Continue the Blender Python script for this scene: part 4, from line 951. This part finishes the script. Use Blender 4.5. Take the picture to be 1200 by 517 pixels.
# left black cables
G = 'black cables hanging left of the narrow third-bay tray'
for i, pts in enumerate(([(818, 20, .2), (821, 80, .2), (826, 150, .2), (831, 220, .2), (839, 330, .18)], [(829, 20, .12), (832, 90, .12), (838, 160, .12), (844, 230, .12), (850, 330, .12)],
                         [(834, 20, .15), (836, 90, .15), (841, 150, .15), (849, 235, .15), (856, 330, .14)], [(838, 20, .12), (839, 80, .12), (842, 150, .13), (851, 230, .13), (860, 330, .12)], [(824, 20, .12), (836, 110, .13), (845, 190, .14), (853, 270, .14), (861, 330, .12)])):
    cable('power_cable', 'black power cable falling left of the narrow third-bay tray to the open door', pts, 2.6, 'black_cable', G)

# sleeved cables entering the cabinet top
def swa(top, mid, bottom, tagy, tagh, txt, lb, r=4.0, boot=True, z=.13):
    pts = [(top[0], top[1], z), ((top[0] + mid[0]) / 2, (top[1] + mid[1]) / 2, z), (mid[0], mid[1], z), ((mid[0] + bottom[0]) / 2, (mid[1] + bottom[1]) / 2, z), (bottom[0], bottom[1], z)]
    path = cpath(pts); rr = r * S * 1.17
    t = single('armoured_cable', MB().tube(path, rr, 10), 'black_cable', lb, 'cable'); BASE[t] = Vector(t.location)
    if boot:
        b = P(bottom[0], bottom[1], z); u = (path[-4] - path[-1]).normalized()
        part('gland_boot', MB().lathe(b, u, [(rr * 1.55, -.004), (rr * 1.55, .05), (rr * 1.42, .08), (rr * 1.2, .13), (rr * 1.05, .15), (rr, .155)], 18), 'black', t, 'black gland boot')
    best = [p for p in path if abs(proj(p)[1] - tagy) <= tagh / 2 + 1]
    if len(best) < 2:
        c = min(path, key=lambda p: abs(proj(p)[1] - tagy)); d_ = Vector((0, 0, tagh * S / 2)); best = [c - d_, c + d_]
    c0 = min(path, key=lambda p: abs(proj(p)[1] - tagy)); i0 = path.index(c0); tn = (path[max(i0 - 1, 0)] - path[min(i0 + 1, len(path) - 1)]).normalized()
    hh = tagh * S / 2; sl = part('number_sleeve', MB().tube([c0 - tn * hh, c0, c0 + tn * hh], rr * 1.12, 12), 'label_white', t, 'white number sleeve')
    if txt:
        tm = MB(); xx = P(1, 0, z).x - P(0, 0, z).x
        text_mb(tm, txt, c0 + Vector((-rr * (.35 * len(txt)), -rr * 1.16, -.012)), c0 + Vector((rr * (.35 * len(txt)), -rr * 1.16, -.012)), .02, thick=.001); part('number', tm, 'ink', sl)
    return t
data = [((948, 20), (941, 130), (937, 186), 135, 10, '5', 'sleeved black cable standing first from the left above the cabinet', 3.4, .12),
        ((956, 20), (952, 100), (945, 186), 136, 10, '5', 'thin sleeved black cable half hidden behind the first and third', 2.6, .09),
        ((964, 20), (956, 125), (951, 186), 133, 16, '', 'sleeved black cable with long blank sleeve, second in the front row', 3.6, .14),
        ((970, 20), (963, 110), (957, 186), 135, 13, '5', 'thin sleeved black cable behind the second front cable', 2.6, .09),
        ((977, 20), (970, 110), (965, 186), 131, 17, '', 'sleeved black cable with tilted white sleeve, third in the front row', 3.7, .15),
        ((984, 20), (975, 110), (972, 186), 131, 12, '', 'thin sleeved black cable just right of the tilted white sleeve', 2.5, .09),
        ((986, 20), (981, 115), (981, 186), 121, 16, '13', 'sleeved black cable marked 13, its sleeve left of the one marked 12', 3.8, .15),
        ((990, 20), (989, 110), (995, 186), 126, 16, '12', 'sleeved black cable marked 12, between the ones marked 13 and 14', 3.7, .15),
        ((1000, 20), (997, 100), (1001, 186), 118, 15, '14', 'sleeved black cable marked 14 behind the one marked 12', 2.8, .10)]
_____
To do: Show every line above in which the word "from" occurs.

In response:
Continue the Blender Python script for this scene: part 4, from line 951. This part finishes the script. Use Blender 4.5. Take the picture to be 1200 by 517 pixels.
data = [((948, 20), (941, 130), (937, 186), 135, 10, '5', 'sleeved black cable standing first from the left above the cabinet', 3.4, .12),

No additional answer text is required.